Musicians working in Jewish traditions have long been distinguished for their experimentalism, embracing a vibrant array of influences and eclectic sounds from across the globe. “It’s the same story the world over: wherever the Jewish diaspora reached, its musicians either borrowed from the host culture to develop new hybrids or assimilated so seamlessly that they became key figures in the transmission of local musical culture. Whether it’s a 19th century Polish village or the 21st century global village, that really is the true genius of Jewish musical creation.”

That genius shines in a surprisingly vibrant young and hip generation of Jewish musicians appearing at Ashkenaz this summer. Cantorial tradition inspires the high-intensity indie rock of The Sway Machinery (Sept 5), while Yiddish song takes on a totally bizarre twist with Yiddish Princess (Sept 4), inspired by ’80s power pop and arena rock. Biblical texts and multi-lingual poetry gain a new voice with Mycale (Sept 6), an all-female vocal quartet interpreting the “Radical Jewish” music of John Zorn.

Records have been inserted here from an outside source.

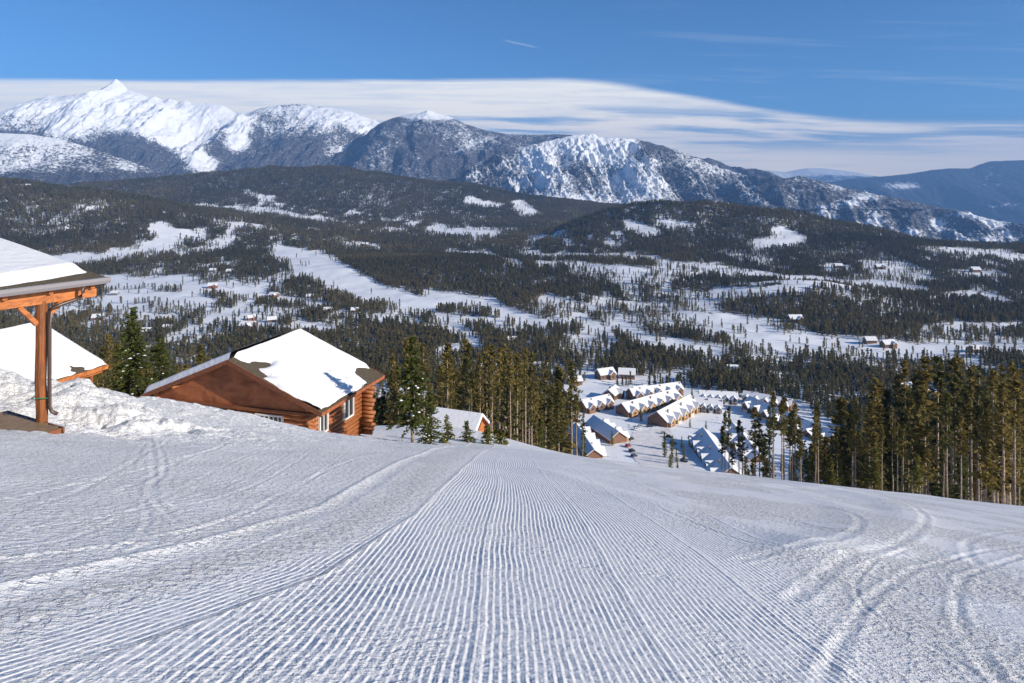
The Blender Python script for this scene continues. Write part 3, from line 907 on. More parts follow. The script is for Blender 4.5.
def make_tree(name, kind, seed, H, rng=None):
    """one tree: empty > trunk, crown"""
    rng = np.random.default_rng(seed)
    root = empty(name, (0, 0, 0))
    if kind == 'pine':
        zb = H * rng.uniform(0.42, 0.66)
        v, f, _ = needle_mesh(rng, H, zb, rng.uniform(1.0, 1.5), 68, 0.30, 0.24, per=3, shape=0.75, up=0.05)
        mt = M_pine
    elif kind == 'low_pine':
        zb = H * rng.uniform(0.12, 0.25)
        v, f, _ = needle_mesh(rng, H, zb, rng.uniform(1.7, 2.2), 150, 0.34, 0.27, per=3, shape=0.85, up=0.0)
        mt = M_pine
    else:
        zb = H * 0.05
        v, f, _ = needle_mesh(rng, H, zb, rng.uniform(0.16, 0.2) * H, 150, 0.30, 0.22, per=3, shape=0.95, up=-0.1)
        mt = M_fir
    tm = trunk_mb(H, 0.0085 * H + 0.03, rng=rng)
    # a few dead stubs below the crown
    if kind == 'pine':
        for i in range(10):
            z = rng.uniform(0.15 * H, zb + 1.5); a = rng.uniform(0, 6.28); L = rng.uniform(0.4, 1.1)
            tm.tube([(0, 0, z), (math.cos(a) * L, math.sin(a) * L, z + rng.uniform(-0.3, 0.15))], 0.022, 4, 0.008)
    tm.build('trunk', M_bark, root, smooth=True)
    link('crown', np_mesh('crown', v, f, mt, smooth=False), root)
    return root


def place(root, x_, y_, sc, rz, zoff=-0.1):
    root.location = (x_, y_, float(G(x_, y_)) + zoff)
    root.rotation_euler = (0, 0, rz); q_ = sc * random.uniform(0.8, 1.25); root.scale = (q_, q_, sc)


protos = {'pine': [('pine_tree', 'pine', 300 + i, 16.0) for i in range(10)],
          'low_pine': [('pine_tree', 'low_pine', 320 + i, 13.0) for i in range(4)],
          'fir': [('fir_tree', 'fir', 340 + i, 10.0) for i in range(3)]}
made = {}
GROUPS = {
 'right': ('tall lodgepole pine in the dense stand past the right edge of the groomed slope', 'lodgepole pines right of the townhouses'),
 'mid': ('slender lodgepole pine in the stand between the log cabin and the townhouses', 'lodgepole pines behind the log cabin'),
 'left': ('dark conifer in the cluster between the snowy porch and the log cabin', 'conifers left of the log cabin'),
 'village': ('dark fir in the clump at the right side of the car park', 'firs beside the car park'),
 'gap': ('thin pine standing alone with the lower townhouse roofs showing past it', 'thin pines before the lower townhouses'),
}


def plant(kind, x_, y_, sc, grp):
    i = random.randrange(len(protos[kind])); key = (kind, i)
    if key not in made:
        o = made[key] = make_tree(*protos[kind][i])
        tag(o, cat='tree')
    else:
        o = copy_tree(made[key])
    place(o, x_, y_, sc, random.uniform(0, 6.28))
    o['label'], o['group'] = GROUPS[grp]
    return o


NTREE = 0
PLANTED = []
occupied = []


def scatter(grp, n, pxr, yr, hr, kinds, mind=2.0, cond=None):
    global NTREE
    k_ = 0; tries = 0
    while k_ < n and tries < n * 80:
        tries += 1
        Yd = math.sqrt(random.uniform(yr[0] ** 2, yr[1] ** 2)); px = random.uniform(*pxr)
        if cond and not cond(px, Yd): continue
        x_ = (px - 512) / F * Yd
        if any((x_ - a) ** 2 + (Yd - b) ** 2 < mind ** 2 for a, b in occupied): continue
        occupied.append((x_, Yd))
        kd = random.choices(list(kinds), weights=list(kinds.values()))[0]
        base = {'pine': 16.0, 'low_pine': 13.0, 'fir': 10.0}[kd]
        # wanted height: crown tops near a given row of the photograph
        H_ = random.uniform(*hr(px, Yd)) * {'pine': 1, 'low_pine': 0.85, 'fir': 0.5}[kd]
        PLANTED.append((plant(kd, x_, Yd, H_ / base, grp), grp, kd, px, Yd)); k_ += 1; NTREE += 1
    return k_


def top_row(table):
    tx, ty = zip(*table)
    def hr(px, Yd):
        row = np.interp(px, tx, ty); x_ = (px - 512) / F * Yd
        h = -(row - HOR) / F * Yd - float(G(x_, Yd))
        h = max(6.0, min(h, 28.0)); return (h * 0.62, h * 1.12)
    return hr


scatter('right', 142, (742, 1060), (72, 150), top_row([(742, 415), (770, 395), (800, 405), (830, 392), (880, 385), (930, 362), (1000, 374), (1060, 370)]),
        {'pine': 6, 'low_pine': 2, 'fir': 1.2}, 2.2, cond=lambda px, Y_: not (px < 800 and random.random() < 0.35) and (px > 850 or Y_ < 120))
scatter('mid', 84, (386, 590), (66, 150), top_row([(386, 350), (430, 345), (470, 352), (520, 357), (560, 358), (590, 378)]),
        {'pine': 6, 'low_pine': 1.2, 'fir': 0.6}, 2.0, cond=lambda px, Y_: (px > 440 or (Y_ > 80 and random.random() < 0.5)) and not (px > 560 and random.random() < 0.5))
scatter('left', 26, (95, 215), (62, 115), top_row([(95, 340), (130, 338), (160, 348), (215, 345)]),
        {'pine': 1, 'low_pine': 3, 'fir': 3}, 2.6)
scatter('village', 9, (664, 684), (440, 500), lambda px, Y_: (16, 26), {'fir': 1}, 3)
scatter('gap', 5, (722, 748), (85, 120), top_row([(720, 410), (750, 415)]), {'pine': 1}, 3)


# labels: trees of the front rows are told apart by their order, the crowd behind shares one
ORD = ['first', 'second', 'third', 'fourth', 'fifth', 'sixth', 'seventh', 'eighth', 'ninth', 'tenth', 'eleventh', 'twelfth']
BLOCK = {
 'right': ([(0, 800, 'beside the ribbed townhouse roof'), (800, 860, 'at the left end of the right stand'),
            (860, 920, 'left of the right stand\'s middle'), (920, 975, 'right of the right stand\'s middle'), (975, 9999, 'at the right edge of the photo')], 98),
 'mid': ([(0, 440, 'behind the lone green fir'), (440, 490, 'above the orange hut'), (490, 535, 'in the middle stand'), (535, 9999, 'nearest the townhouses in the middle stand')], 92),
 'left': ([(0, 150, 'around the fir left of the cabin'), (150, 9999, 'just above the left slope of the cabin roof')], 84),
 'gap': ([(0, 9999, 'in front of the ribbed townhouse roof')], 999),
 'village': ([(0, 9999, 'in the clump beside the village car park')], 9999)}
LOOK = {'pine': 'bare trunked pine', 'low_pine': 'low branched pine', 'fir': 'dark pointed fir'}
for g_, (blocks, ylim) in BLOCK.items():
    for a_, b_, where in blocks:
        for kd_, look in LOOK.items():
            L_ = [q for q in PLANTED if q[1] == g_ and q[2] == kd_ and a_ <= q[3] < b_]
            fr = sorted([q for q in L_ if q[4] < ylim], key=lambda q: q[3])
            rest = [q for q in L_ if q[4] >= ylim] + fr[12:]
            fr = fr[:12]
            for i_, q in enumerate(fr):
                q[0]['label'] = ('front row ' if g_ in ('right', 'mid', 'left') else '') + '%s %s, %s from left' % (look, where.replace('just above', 'above').replace('in the clump ', ''), ORD[i_]) if len(fr) > 1 else 'only front %s %s' % (look, where)
            for q in rest: q[0]['label'] = '%s behind the front row, %s' % (look, where)


# far trees, as countless instances of light trees
def far_tree_mesh(seed, nb, size, H=12.0, per=2, Rm=1.9, zb=0.06, mt=None):
    rng = np.random.default_rng(seed)
    v, f, _ = needle_mesh(rng, H, H * zb, Rm, nb, 0.7 if size > 0.4 else 0.45, size, per=per, shape=0.9, up=-0.05, flat=0.6)
    f4 = f
    # trunk as a slim 4-sided spindle
    r = 0.13
    tv = np.array([[r, 0, -1], [0, r, -1], [-r, 0, -1], [0, -r, -1], [r*.3, 0, H*.9], [0, r*.3, H*.9], [-r*.3, 0, H*.9], [0, -r*.3, H*.9]])
    tf = np.array([[0, 1, 5, 4], [1, 2, 6, 5], [2, 3, 7, 6], [3, 0, 4, 7]]) + len(v)
    mi = np.r_[np.zeros(len(f4)), np.ones(4)]
    return np_mesh('tree_shape', np.r_[v, tv], np.r_[f4, tf], [mt or M_far, M_bark], smooth=False, midx=mi)


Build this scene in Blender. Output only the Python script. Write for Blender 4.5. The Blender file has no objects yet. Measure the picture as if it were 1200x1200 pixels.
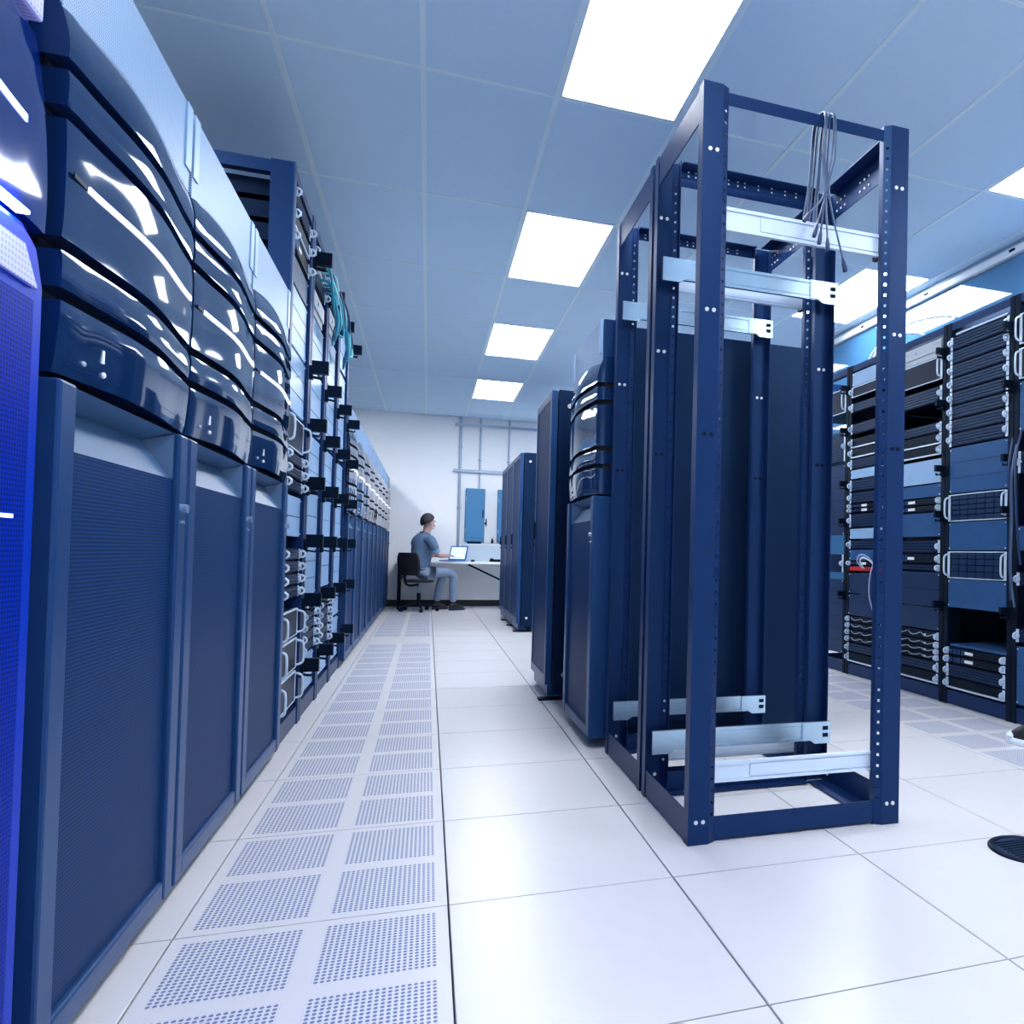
import bpy, math, random
from mathutils import Vector, Matrix
random.seed(7)
S = bpy.context.scene
C = S.collection
PI = math.pi

# ------------------------------------------------------------------ camera, world, exposure
cam_d = bpy.data.cameras.new('camera'); cam = bpy.data.objects.new('camera', cam_d); C.objects.link(cam)
YAW, PITCH, ROLL, FPX = 0.3203, 0.0224, 0.0225, 851.99
fw = Vector((math.sin(YAW)*math.cos(PITCH), math.cos(YAW)*math.cos(PITCH), math.sin(PITCH)))
rt0 = Vector((math.cos(YAW), -math.sin(YAW), 0)); up0 = rt0.cross(fw)
rt = math.cos(ROLL)*rt0 + math.sin(ROLL)*up0; up = -math.sin(ROLL)*rt0 + math.cos(ROLL)*up0
M = Matrix((rt, up, -fw)).transposed().to_4x4(); M.translation = Vector((-0.0761, -1.9648, 0.9122))
cam.matrix_world = M
cam_d.sensor_width = 36.0; cam_d.sensor_fit = 'HORIZONTAL'; cam_d.lens = 36.0*FPX/1200
cam_d.shift_x = -(784.34-600)/1200; cam_d.shift_y = (631.16-600)/1200
cam_d.clip_start = 0.02; cam_d.clip_end = 100
S.camera = cam
w = bpy.data.worlds.new('world'); S.world = w; w.use_nodes = True
w.node_tree.nodes['Background'].inputs[0].default_value = (0.25, 0.45, 1.0, 1); w.node_tree.nodes['Background'].inputs[1].default_value = 0.05
S.view_settings.view_transform = 'Standard'; S.view_settings.look = 'None'; S.view_settings.gamma = 1; S.view_settings.use_curve_mapping = False
S.view_settings.exposure = 0.0
LIGHT_STRENGTH = 23.0
LIGHT_COLOUR = (0.93, 0.955, 1.0)

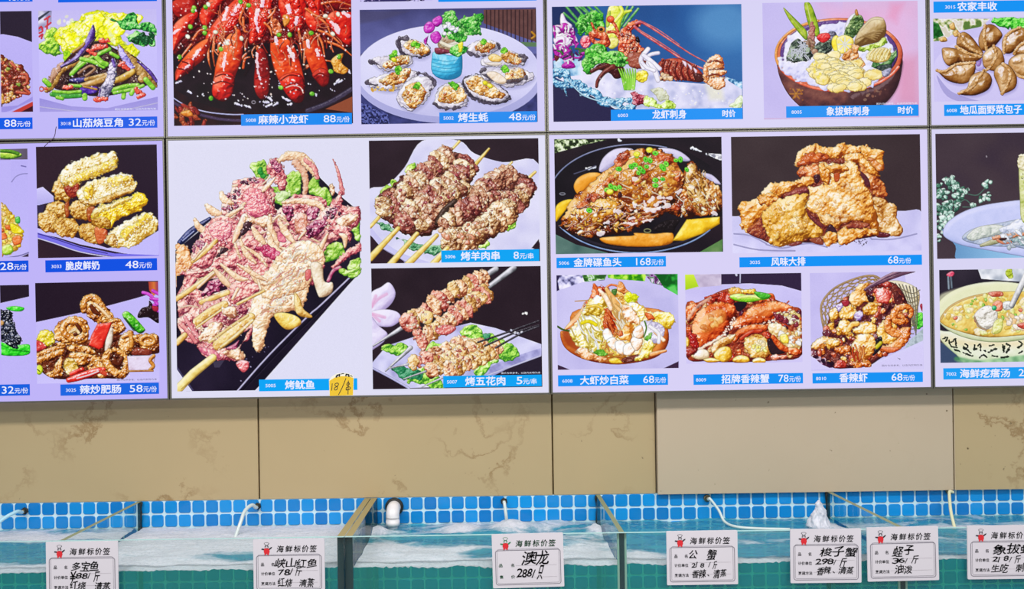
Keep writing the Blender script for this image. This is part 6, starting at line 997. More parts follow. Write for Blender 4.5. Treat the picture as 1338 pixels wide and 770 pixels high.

Along with pop, rock, and jazz, Jewish musicians draw on elements beyond the Eastern European-centric roots that once dominated the klezmer revival and lent the Festival its name. Ashkenaz features more Sephardic and Mizrachi music this summer than ever before, with the all-female, Persian/middle-Eastern fusion of Divahn (Sept 5), the all-star Sephardic and Moroccan wanderings of Gerard Edery and the Caravan Ensemble (Sept 5), and Iraqi-born, Israel-based oud and violin virtuoso Yair Dalal (Sept 4-6), Ashkenaz’s 2010 Artist-in-residence.

Given the porous, cosmopolitan, and flexible nature of Jewish music, it’s no surprise that Ashkenaz performers seem to conjure all manner of real and imagined cross-cultural musical encounters. In “Nightsongs from a Neighboring Village (Sept 6), two Yiddish and Ukrainian musicians explore how the voices of Yiddish and Slavic folk bards once intertwined. More fantastical dialogues include Lenka Lichtenberg’s (Sept 4) fusion of Yiddish song with Indian classical music, while Odessa/Havana (Sept 5) slams mambo and matzo balls in a high-octane invocation of the wildly different spirits of two famous musical port cities.

Canada’s own young Jewish music creators feature prominently at Ashkenaz. “Canada is home to some of the most creative musicians in this scene today” says Stein, citing the global fusion of Jaffa Road (Sept 6), the Bulgarian gypsy funk of Kaba Horo (Sept 6), the hipster jazz of Zebrina (Sept 5), and the world premiere, festival commission of Les Batards du Bouche (Sept 5), four young Quebecois harmonica hotshots resurrecting the kitschy but musically-sophisticated sound of harmonica quartets to render an all-new repertoire of serious Jewish harmonica music. Stein himself gets into the act when he picks up his mandolin to front his newest ensemble Tio Chorinho (Sept 6), which will pay tribute to the great Jewish mandolin master of Brazil, Jacob do Bandolim.

Toronto, Canada’s capital of multicultural exuberance, has proven to be the perfect crossroads for the traditionally innovative Jewish sounds of Ashkenaz. “Every year, nearly half of the 50,000-60,000 attendees are not Jewish,” Stein notes. “It’s an opportunity to share Jewish culture and values with the broader community and it’s incredibly gratifying to see so large and multicultural an audience enthusiastically embrace Jewish cultural forms.”

Rounding out its music-heavy program with a spate of lectures, panel discussions, films, family activities and hands-on dance and music workshops, Ashkenaz provides a rich context in which to immerse in the brilliance of Jewish art forms and celebrate their adaptability to varying cultural contexts. But all loftier goals aside, the heart of the Festival is the joyful synergy of connecting multicultural audiences with diverse performers. “It’s really a one-of-a-kind event,” concludes Stein, before adding “and it’s one helluva great party!”